Information supplied ->

◇ ◇ ◇ ◇ ◇ ◇ ◇

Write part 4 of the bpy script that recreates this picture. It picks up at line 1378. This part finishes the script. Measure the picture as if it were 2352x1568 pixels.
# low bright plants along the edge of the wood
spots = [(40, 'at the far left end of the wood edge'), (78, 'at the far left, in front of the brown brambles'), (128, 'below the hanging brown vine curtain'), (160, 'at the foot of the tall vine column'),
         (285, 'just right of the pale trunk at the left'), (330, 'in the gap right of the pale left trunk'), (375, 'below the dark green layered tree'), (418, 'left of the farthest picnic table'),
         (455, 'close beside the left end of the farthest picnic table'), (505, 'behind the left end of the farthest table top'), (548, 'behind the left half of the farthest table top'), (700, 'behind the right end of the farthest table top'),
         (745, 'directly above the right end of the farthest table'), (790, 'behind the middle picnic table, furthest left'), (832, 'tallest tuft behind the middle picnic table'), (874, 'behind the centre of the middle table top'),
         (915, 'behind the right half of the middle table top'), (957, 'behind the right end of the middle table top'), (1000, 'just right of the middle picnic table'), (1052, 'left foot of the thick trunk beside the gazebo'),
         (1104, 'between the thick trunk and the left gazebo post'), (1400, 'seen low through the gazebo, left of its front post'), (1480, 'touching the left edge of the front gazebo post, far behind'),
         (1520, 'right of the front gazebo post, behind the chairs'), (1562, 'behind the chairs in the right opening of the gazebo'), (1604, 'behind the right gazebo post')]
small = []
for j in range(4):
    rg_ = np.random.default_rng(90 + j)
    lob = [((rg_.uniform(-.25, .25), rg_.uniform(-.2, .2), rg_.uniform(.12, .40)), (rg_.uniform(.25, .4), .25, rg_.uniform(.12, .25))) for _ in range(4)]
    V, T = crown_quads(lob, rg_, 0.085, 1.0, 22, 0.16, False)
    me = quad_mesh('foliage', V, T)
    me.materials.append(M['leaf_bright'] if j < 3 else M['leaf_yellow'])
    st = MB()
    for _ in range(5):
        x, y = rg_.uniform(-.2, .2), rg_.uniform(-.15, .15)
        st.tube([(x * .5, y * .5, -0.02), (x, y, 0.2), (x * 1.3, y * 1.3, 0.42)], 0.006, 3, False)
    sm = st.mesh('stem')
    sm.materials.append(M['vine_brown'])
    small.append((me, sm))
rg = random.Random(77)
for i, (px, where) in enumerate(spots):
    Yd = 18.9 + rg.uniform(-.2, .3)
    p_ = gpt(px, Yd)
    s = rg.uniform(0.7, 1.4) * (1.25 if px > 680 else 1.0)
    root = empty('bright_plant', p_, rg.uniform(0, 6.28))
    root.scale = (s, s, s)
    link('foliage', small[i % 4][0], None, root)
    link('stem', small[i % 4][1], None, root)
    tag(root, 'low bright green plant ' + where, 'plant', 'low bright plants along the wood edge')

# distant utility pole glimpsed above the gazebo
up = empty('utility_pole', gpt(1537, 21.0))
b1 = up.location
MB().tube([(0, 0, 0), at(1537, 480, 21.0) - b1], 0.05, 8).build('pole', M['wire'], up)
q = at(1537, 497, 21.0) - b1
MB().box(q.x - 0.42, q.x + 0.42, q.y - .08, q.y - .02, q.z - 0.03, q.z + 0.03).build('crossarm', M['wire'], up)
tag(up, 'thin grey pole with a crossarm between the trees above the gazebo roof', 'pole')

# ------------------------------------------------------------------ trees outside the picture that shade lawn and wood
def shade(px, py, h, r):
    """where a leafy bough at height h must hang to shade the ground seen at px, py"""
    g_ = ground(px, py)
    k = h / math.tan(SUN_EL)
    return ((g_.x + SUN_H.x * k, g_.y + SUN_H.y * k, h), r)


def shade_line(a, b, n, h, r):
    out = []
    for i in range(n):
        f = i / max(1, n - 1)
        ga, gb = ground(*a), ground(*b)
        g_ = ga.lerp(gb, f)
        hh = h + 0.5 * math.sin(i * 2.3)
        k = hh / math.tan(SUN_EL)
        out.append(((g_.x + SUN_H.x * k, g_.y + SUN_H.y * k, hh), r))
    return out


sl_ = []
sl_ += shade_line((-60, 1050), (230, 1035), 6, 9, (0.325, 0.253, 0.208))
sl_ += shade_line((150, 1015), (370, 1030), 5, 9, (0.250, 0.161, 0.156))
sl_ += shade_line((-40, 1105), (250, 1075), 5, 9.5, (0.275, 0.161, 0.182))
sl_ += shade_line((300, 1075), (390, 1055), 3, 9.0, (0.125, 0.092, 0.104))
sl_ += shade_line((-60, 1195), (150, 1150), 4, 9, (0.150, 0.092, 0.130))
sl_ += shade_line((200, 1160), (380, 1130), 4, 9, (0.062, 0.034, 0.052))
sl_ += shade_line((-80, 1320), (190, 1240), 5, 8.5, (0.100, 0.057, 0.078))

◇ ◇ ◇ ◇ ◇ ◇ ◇

Objective ->
Look above for lines with the word "that" and copy them all.

Solution to this problem ->
Write part 4 of the bpy script that recreates this picture. It picks up at line 1378. This part finishes the script. Measure the picture as if it were 2352x1568 pixels.
# ------------------------------------------------------------------ trees outside the picture that shade lawn and wood